Время первого катрена — настоящее; прошедшее дано только в причастии внушенных, 4 (и в подтексте). Именная парадигма в достаточной мере развернута, но очень резко преобладает беспризнаковый именительный падеж. Катрен представляет собой единую сочинительную фразу, причем синтаксические членения вначале совпадают с ритмическими; лишь между строками 3 и 4 наблюдается enjambement (‘анжамбман’, ‘перенос’), и синтаксис в этом месте обретает типично ивановский, запутанный, «латинский» характер. Трудно разобраться в «многоэтажной» инверсии: следует ли читать последнее предложение как «земная мать внушенных небом песен ворожит дубравным нашептом» или же как «земная мать ворожит дубравным нашептом внушенных небом песен», т. е. относится ли слово песен к слову мать (что более вероятно) или к слову нашептом? Поэт оставляет нас в неведении, по-видимому, сознательно — это входит в его семантическую задачу.

Выбор структурных элементов, игра их на разных уровнях участвуют в создании сложного смыслового эффекта. Первый катрен вводит семантические темы (топосы) земли и памяти. Речь, язык уже в первой строке приравнивается к земле; это метафорическое сравнение, усиленное строго симметричным построением строки и двумя одинаковыми эпитетами, превращается в символическое тождество.

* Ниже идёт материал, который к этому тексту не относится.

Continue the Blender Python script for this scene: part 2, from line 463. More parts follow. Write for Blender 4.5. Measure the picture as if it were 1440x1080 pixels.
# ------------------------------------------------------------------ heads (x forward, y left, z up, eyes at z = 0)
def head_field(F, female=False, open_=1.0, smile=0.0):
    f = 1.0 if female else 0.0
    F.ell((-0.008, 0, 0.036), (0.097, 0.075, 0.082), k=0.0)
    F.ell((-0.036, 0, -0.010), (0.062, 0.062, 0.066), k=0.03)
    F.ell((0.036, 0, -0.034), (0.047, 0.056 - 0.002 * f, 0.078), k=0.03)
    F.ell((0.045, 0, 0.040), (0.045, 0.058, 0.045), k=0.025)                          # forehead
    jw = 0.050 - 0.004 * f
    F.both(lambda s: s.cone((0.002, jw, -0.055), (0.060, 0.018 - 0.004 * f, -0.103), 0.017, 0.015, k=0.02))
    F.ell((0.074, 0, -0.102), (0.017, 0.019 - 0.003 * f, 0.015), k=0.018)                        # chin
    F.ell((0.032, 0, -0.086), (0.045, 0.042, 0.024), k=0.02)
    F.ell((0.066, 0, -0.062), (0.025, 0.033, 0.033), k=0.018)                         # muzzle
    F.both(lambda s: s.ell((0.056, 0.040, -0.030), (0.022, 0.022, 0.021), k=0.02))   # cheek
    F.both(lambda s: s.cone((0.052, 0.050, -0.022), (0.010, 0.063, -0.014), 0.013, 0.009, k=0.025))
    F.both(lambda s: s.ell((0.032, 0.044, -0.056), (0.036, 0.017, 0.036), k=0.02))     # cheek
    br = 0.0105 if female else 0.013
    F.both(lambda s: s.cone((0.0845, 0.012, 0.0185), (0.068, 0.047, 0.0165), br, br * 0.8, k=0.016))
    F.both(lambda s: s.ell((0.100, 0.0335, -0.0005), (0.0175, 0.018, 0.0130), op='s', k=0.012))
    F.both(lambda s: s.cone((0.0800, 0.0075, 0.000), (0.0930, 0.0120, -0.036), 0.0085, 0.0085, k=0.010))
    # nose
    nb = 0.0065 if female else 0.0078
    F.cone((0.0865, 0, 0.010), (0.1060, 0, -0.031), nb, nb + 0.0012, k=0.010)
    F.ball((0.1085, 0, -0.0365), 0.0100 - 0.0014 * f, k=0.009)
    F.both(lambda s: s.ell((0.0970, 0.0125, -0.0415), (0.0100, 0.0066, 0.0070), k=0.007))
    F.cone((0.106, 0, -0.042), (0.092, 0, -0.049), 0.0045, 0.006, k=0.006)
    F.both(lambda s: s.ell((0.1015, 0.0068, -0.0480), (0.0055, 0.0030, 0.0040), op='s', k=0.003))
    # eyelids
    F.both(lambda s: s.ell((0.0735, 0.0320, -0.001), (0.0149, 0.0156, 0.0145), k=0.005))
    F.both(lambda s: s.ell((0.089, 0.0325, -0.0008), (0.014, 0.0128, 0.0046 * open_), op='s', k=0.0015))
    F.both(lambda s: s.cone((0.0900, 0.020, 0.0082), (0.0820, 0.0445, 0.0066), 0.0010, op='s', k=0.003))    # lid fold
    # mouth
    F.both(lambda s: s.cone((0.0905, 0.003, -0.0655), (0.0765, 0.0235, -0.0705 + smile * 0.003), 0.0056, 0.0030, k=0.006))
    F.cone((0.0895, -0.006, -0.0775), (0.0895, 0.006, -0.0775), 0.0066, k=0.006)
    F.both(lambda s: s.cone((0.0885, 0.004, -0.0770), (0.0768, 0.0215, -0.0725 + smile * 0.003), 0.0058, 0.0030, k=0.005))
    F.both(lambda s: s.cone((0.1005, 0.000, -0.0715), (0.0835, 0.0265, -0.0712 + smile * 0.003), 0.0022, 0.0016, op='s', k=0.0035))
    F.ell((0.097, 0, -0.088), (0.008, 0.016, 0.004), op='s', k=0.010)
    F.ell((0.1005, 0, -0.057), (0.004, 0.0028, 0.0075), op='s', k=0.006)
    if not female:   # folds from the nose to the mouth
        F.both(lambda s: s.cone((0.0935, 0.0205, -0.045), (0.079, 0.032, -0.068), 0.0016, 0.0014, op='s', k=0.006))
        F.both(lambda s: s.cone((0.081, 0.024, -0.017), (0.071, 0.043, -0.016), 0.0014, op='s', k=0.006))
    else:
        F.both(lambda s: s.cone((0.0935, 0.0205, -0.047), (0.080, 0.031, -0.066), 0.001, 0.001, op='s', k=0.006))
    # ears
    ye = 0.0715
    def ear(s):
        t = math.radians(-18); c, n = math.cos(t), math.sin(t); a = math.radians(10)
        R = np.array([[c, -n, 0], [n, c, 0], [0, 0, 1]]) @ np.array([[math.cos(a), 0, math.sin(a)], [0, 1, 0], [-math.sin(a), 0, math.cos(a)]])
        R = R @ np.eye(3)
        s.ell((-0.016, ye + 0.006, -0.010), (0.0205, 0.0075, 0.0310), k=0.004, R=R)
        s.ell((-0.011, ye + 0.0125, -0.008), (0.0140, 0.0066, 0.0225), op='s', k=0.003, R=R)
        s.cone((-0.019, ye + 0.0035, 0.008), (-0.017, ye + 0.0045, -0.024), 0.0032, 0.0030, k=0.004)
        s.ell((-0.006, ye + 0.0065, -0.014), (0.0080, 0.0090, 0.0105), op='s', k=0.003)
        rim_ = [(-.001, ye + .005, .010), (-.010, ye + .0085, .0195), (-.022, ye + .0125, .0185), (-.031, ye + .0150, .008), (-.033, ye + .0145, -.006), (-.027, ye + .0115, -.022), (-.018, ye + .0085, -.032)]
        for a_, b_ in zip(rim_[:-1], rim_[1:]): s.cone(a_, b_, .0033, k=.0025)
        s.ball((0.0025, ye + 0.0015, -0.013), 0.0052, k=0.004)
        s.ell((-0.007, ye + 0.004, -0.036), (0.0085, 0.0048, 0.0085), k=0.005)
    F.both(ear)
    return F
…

Как известно, по концепции Иванова символ обретает различные значения и измерения в разных сферах сознания (и бытия). Земля, Гея, Деметра в ивановской символической системе играет огромную роль. Она может рассматриваться как плоть — и душа — мира, женский его аспект, темное отражение Предвечной Девы — родительницы Диониса (ср. Иванов В. И., 1974, с. 165–166). В христианской интерпретации земля может быть сближена с Богоматерью; в чисто психологической — с юнгианской категорией anima (‘душа’) (ср. Иванов В. И., 1979б); сонет «Язык» дает нам еще одну интерпретацию — в творческой, поэтической сфере земля есть стихия народной речи, рождающая стих и как бы уже носящая его в себе. (Заметим, что знаменитое сближение стихии и стиха у Пастернака в «Теме с вариациями», возможно, восходит к ивановским построениям.) В стихии воплощен момент необходимости, совместный опыт и мудрость предков (ср. Дешарт, 1957; ср. также Иванов В. И., Гершензон, 1921); но сама по себе, вне прикосновения творческого духа, она пассивна, инертна. В первом катрене подчеркнута именно семантика инертности и недвижности. Здесь царит «вечное настоящее», повторение, статика, замкнутость в себе. В плане выражения этому — по крайней мере, отчасти — соответствует выбор грамматического времени, интранзитивность глаголов, пассив, нагромождение имен в беспризнаковом номинативе, затрудненный «темный» синтаксис. Особое внимание следует обратить на повторы. Уже первая строка построена «зеркально» и самозамкнута: в ее начале и конце — слово родная. Начальная позиция этого слова, женский род его, равно как звуковая и этимологическая связь с народом, родом, родиной, рождением, родством, делают его в данном контексте необычайно весомым семантически. Вячеслав Иванов выделяет его еще тем, что позволяет себе в этом месте нарушить — единственный раз во всем стихотворении — правило неповторяемости слов сонета. Мы уже отмечали некоторые сходные случаи зеркальности и замкнутости (ср. повтор с характерной морфологической сменой и синтаксической перестановкой певцу земля родная — песен мать земная, 1–4). Полноударные и «безглагольные» строки — 1 и 4 — также усиливают эффект статичности, завершенной симметричности катрена.